Monday 7 April 2014

The status of women in Hitler's Germany

What I had meant as another regular "update" looks like it'll be reserved for a more thorough analysis. "Totalitarianism and the status of women" was meant to follow totalitarian singing, taking after my existing poke at the Waffen-SS and their devilish marching song. However, I'm sticking to the "Hitler" side of Totalitarianism. The Mao side is something I have to read up on, and the Stalin side of relations with women seems quite a bit more complex than I previously imagined. The role of women in the old USSR seems to have been anything but straightforwards.

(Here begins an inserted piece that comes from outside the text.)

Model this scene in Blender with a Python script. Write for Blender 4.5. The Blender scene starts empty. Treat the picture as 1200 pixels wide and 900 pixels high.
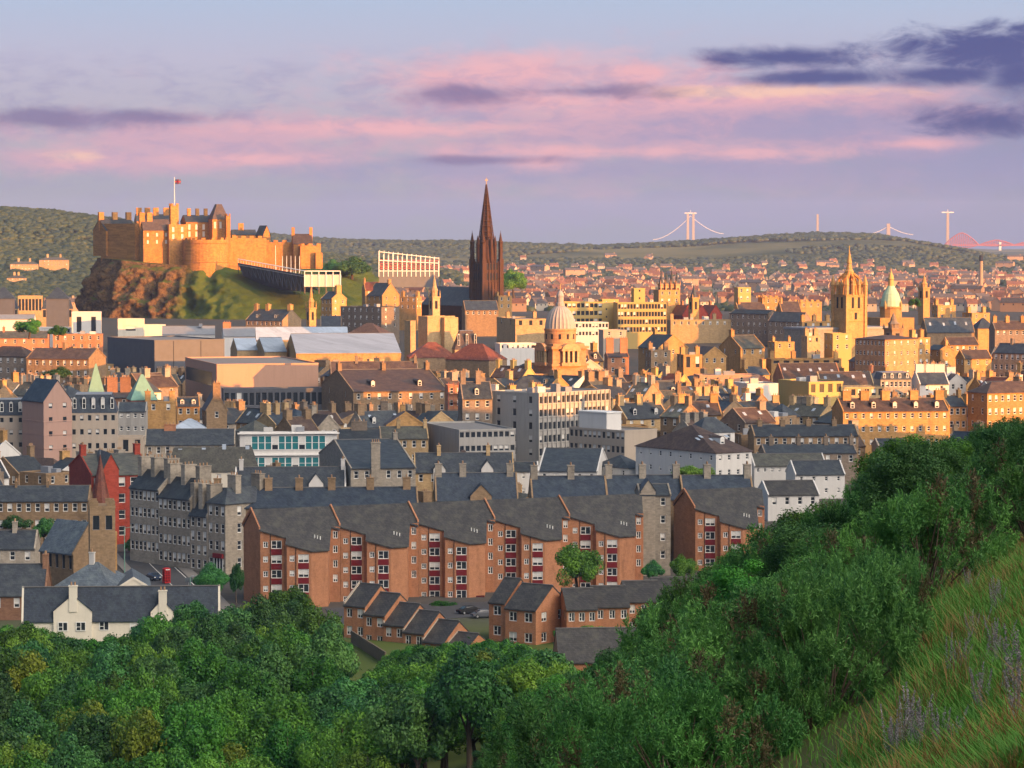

Hitler took right after General Ludendorff in perpetrating his ideas of "Kuche, Kirke, Kinder" - "Cooking, Church, Children" for all women in Nazi Germany, and he wanted women to be, as it were, factories for the production of new soldiers for the state, human livestock for breeding. The links below are pretty explanatory, especially since the attitude Hitler and the Nazis adopted towards women was simple and regressive in the extreme.

http://www.bbc.co.uk/schools/gcsebitesize/history/mwh/germany/womenrev_print.shtml
http://www.historylearningsite.co.uk/Women_Nazi_Germany.htm

And there you have it, all the teachers, doctors, professionals and even civil servants who happened to be women lost their jobs just because they had two X chromosomes instead of one X and one Y. Pathetic.

What's especially interesting is the need for increased industrial production leading to a year of "national duty" for women. In fact, (and this isn't stated in these sources since it's beyond their scope) the amount of industrial labor gotten out of the women was so low that the Nazis resorted to using POWs and Concentration Camp prisoners (Jews, Roma, Sinti, Communists, Poles, Slavs homosexuals, and everyone else they saw as 'undesirable') as slave labor - and the slave labor had no intention of providing them with quality war material, sabotaging them at will. The Nazis, thanks to their perverse misogyny, landed up being their own worst enemies when it came to war material production, while the USA, USSR and Great Britain, with their large percentage of women in the industrial workforce, were able to make up for the loss of workmen by inducting women.

Of course, while the ideal "Aryan woman" was supposed to be dressed like an athletic, simple peasant girl, the SS had their own share of brothels where they could go and "enjoy" themselves with the hottest women around after their day's devilry. Hypocrisy is one of those things that never gets old, especially not with power-obsessed maniacs like the SS.

The attitudes demonstrated by Hitler and Goebbels towards women - that women and men were equal but had different duties - the men as warriors and breadwinners, and women as childbearers - strike me as incredibly creepy, because this is precisely the language that I have heard used as an excuse for misogynistic hypocrisy. Of course, neither Hitler nor Goebbels invented these attitudes - Ludendorff was there well before them and similar attitudes have existed in war-obsessed cultures for eons - but it is still incredibly disturbing. Why do I hear such similar-sounding rhetoric now, in the 21st century? Why are there politicians who think that there's something even remotely appropriate about a regressive attitude towards half the human species, an attitude appropriated by one of the worst mass murderers in all of human history?

More to come, later, and perhaps elsewhere. And instead of focusing on the barbaric Nazis, I'd be taking a look at the far more complex fate of women in the Union of Soviet Socialist Republics.